Problem:
Your task is to copy every line of this material exactly.
▬▬▬▬▬▬
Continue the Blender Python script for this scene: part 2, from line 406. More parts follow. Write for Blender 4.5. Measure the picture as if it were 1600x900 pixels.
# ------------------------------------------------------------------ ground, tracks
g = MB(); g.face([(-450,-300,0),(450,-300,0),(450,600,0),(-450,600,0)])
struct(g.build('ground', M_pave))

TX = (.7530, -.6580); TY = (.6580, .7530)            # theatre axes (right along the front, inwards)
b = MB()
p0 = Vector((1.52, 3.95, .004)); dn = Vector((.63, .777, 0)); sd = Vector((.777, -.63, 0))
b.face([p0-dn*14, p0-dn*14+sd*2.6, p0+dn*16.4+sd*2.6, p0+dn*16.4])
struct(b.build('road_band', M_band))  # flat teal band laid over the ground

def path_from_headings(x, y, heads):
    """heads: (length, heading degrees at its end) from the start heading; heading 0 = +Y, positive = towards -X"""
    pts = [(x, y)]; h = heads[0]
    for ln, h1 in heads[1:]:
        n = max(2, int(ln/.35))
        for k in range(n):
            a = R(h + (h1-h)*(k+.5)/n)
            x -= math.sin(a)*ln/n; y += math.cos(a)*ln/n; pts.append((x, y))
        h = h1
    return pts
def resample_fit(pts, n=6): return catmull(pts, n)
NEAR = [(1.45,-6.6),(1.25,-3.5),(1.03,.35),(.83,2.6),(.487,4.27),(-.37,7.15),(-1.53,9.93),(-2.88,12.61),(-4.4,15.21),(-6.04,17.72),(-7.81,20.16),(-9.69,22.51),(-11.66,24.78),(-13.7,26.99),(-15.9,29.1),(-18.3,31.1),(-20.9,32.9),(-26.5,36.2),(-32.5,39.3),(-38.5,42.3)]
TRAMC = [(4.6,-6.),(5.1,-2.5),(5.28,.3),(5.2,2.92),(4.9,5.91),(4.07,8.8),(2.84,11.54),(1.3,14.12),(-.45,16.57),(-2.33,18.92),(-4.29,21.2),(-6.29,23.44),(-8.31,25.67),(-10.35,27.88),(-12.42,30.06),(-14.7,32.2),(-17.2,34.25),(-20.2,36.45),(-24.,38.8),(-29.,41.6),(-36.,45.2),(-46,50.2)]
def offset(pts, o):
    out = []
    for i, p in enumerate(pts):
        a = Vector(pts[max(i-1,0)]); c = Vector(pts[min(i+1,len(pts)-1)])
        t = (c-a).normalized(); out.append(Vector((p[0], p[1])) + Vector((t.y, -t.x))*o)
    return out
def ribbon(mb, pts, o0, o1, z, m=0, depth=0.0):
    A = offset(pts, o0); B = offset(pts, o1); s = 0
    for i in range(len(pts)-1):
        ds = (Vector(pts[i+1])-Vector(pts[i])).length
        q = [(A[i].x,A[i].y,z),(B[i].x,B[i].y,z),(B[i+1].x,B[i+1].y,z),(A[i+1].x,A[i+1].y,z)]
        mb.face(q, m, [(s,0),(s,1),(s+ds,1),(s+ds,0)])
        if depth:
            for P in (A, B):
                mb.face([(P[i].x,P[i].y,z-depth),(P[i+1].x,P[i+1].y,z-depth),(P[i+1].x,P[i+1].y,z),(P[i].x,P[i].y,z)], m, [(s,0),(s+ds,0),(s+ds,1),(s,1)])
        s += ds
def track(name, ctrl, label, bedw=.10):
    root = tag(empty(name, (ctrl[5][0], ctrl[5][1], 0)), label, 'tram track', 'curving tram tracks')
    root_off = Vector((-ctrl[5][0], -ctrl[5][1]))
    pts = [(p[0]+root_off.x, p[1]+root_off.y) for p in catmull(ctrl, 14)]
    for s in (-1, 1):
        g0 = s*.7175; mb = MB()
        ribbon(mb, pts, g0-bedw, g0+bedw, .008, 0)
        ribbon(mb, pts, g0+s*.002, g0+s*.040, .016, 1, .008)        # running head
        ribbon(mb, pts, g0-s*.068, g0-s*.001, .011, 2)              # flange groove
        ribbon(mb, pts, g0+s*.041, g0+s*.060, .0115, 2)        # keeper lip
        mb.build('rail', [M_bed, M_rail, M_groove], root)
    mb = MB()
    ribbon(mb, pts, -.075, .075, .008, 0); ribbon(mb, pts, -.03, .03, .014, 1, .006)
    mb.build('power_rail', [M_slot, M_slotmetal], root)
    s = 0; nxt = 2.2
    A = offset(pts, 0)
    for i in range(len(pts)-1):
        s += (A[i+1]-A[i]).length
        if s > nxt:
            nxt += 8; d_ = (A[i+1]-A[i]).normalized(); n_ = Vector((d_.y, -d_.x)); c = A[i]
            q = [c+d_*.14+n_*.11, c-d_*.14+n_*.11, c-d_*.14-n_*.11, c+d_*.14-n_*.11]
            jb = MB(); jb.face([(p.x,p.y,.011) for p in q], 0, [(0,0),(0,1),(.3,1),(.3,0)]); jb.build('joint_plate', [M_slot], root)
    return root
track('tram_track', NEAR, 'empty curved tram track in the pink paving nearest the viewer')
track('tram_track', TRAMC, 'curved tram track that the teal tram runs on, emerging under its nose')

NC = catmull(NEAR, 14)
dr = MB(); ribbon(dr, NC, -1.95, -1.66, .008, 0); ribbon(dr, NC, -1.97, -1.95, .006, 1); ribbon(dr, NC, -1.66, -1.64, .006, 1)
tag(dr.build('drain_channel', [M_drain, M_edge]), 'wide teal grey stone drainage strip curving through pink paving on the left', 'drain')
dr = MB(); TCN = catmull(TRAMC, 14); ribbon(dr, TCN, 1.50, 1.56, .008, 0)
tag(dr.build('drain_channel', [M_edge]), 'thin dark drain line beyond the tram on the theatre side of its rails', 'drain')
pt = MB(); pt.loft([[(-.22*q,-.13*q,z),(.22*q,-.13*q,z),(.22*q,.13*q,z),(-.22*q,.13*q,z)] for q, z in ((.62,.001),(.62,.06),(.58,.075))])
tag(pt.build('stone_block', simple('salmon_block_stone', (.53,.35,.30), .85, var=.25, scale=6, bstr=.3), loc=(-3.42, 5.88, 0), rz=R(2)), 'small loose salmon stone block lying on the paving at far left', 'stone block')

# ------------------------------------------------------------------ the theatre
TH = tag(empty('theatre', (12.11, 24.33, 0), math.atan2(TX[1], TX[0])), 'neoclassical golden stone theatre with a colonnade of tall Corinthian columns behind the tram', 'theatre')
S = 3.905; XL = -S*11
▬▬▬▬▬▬
Answer for the task:
Continue the Blender Python script for this scene: part 2, from line 406. More parts follow. Write for Blender 4.5. Measure the picture as if it were 1600x900 pixels.
# ------------------------------------------------------------------ ground, tracks
g = MB(); g.face([(-450,-300,0),(450,-300,0),(450,600,0),(-450,600,0)])
struct(g.build('ground', M_pave))

TX = (.7530, -.6580); TY = (.6580, .7530)            # theatre axes (right along the front, inwards)
b = MB()
p0 = Vector((1.52, 3.95, .004)); dn = Vector((.63, .777, 0)); sd = Vector((.777, -.63, 0))
b.face([p0-dn*14, p0-dn*14+sd*2.6, p0+dn*16.4+sd*2.6, p0+dn*16.4])
struct(b.build('road_band', M_band))  # flat teal band laid over the ground

def path_from_headings(x, y, heads):
    """heads: (length, heading degrees at its end) from the start heading; heading 0 = +Y, positive = towards -X"""
    pts = [(x, y)]; h = heads[0]
    for ln, h1 in heads[1:]:
        n = max(2, int(ln/.35))
        for k in range(n):
            a = R(h + (h1-h)*(k+.5)/n)
            x -= math.sin(a)*ln/n; y += math.cos(a)*ln/n; pts.append((x, y))
        h = h1
    return pts
def resample_fit(pts, n=6): return catmull(pts, n)
NEAR = [(1.45,-6.6),(1.25,-3.5),(1.03,.35),(.83,2.6),(.487,4.27),(-.37,7.15),(-1.53,9.93),(-2.88,12.61),(-4.4,15.21),(-6.04,17.72),(-7.81,20.16),(-9.69,22.51),(-11.66,24.78),(-13.7,26.99),(-15.9,29.1),(-18.3,31.1),(-20.9,32.9),(-26.5,36.2),(-32.5,39.3),(-38.5,42.3)]
TRAMC = [(4.6,-6.),(5.1,-2.5),(5.28,.3),(5.2,2.92),(4.9,5.91),(4.07,8.8),(2.84,11.54),(1.3,14.12),(-.45,16.57),(-2.33,18.92),(-4.29,21.2),(-6.29,23.44),(-8.31,25.67),(-10.35,27.88),(-12.42,30.06),(-14.7,32.2),(-17.2,34.25),(-20.2,36.45),(-24.,38.8),(-29.,41.6),(-36.,45.2),(-46,50.2)]
def offset(pts, o):
    out = []
    for i, p in enumerate(pts):
        a = Vector(pts[max(i-1,0)]); c = Vector(pts[min(i+1,len(pts)-1)])
        t = (c-a).normalized(); out.append(Vector((p[0], p[1])) + Vector((t.y, -t.x))*o)
    return out
def ribbon(mb, pts, o0, o1, z, m=0, depth=0.0):
    A = offset(pts, o0); B = offset(pts, o1); s = 0
    for i in range(len(pts)-1):
        ds = (Vector(pts[i+1])-Vector(pts[i])).length
        q = [(A[i].x,A[i].y,z),(B[i].x,B[i].y,z),(B[i+1].x,B[i+1].y,z),(A[i+1].x,A[i+1].y,z)]
        mb.face(q, m, [(s,0),(s,1),(s+ds,1),(s+ds,0)])
        if depth:
            for P in (A, B):
                mb.face([(P[i].x,P[i].y,z-depth),(P[i+1].x,P[i+1].y,z-depth),(P[i+1].x,P[i+1].y,z),(P[i].x,P[i].y,z)], m, [(s,0),(s+ds,0),(s+ds,1),(s,1)])
        s += ds
def track(name, ctrl, label, bedw=.10):
    root = tag(empty(name, (ctrl[5][0], ctrl[5][1], 0)), label, 'tram track', 'curving tram tracks')
    root_off = Vector((-ctrl[5][0], -ctrl[5][1]))
    pts = [(p[0]+root_off.x, p[1]+root_off.y) for p in catmull(ctrl, 14)]
    for s in (-1, 1):
        g0 = s*.7175; mb = MB()
        ribbon(mb, pts, g0-bedw, g0+bedw, .008, 0)
        ribbon(mb, pts, g0+s*.002, g0+s*.040, .016, 1, .008)        # running head
        ribbon(mb, pts, g0-s*.068, g0-s*.001, .011, 2)              # flange groove
        ribbon(mb, pts, g0+s*.041, g0+s*.060, .0115, 2)        # keeper lip
        mb.build('rail', [M_bed, M_rail, M_groove], root)
    mb = MB()
    ribbon(mb, pts, -.075, .075, .008, 0); ribbon(mb, pts, -.03, .03, .014, 1, .006)
    mb.build('power_rail', [M_slot, M_slotmetal], root)
    s = 0; nxt = 2.2
    A = offset(pts, 0)
    for i in range(len(pts)-1):
        s += (A[i+1]-A[i]).length
        if s > nxt:
            nxt += 8; d_ = (A[i+1]-A[i]).normalized(); n_ = Vector((d_.y, -d_.x)); c = A[i]
            q = [c+d_*.14+n_*.11, c-d_*.14+n_*.11, c-d_*.14-n_*.11, c+d_*.14-n_*.11]
            jb = MB(); jb.face([(p.x,p.y,.011) for p in q], 0, [(0,0),(0,1),(.3,1),(.3,0)]); jb.build('joint_plate', [M_slot], root)
    return root
track('tram_track', NEAR, 'empty curved tram track in the pink paving nearest the viewer')
track('tram_track', TRAMC, 'curved tram track that the teal tram runs on, emerging under its nose')

NC = catmull(NEAR, 14)
dr = MB(); ribbon(dr, NC, -1.95, -1.66, .008, 0); ribbon(dr, NC, -1.97, -1.95, .006, 1); ribbon(dr, NC, -1.66, -1.64, .006, 1)
tag(dr.build('drain_channel', [M_drain, M_edge]), 'wide teal grey stone drainage strip curving through pink paving on the left', 'drain')
dr = MB(); TCN = catmull(TRAMC, 14); ribbon(dr, TCN, 1.50, 1.56, .008, 0)
tag(dr.build('drain_channel', [M_edge]), 'thin dark drain line beyond the tram on the theatre side of its rails', 'drain')
pt = MB(); pt.loft([[(-.22*q,-.13*q,z),(.22*q,-.13*q,z),(.22*q,.13*q,z),(-.22*q,.13*q,z)] for q, z in ((.62,.001),(.62,.06),(.58,.075))])
tag(pt.build('stone_block', simple('salmon_block_stone', (.53,.35,.30), .85, var=.25, scale=6, bstr=.3), loc=(-3.42, 5.88, 0), rz=R(2)), 'small loose salmon stone block lying on the paving at far left', 'stone block')

# ------------------------------------------------------------------ the theatre
TH = tag(empty('theatre', (12.11, 24.33, 0), math.atan2(TX[1], TX[0])), 'neoclassical golden stone theatre with a colonnade of tall Corinthian columns behind the tram', 'theatre')
S = 3.905; XL = -S*11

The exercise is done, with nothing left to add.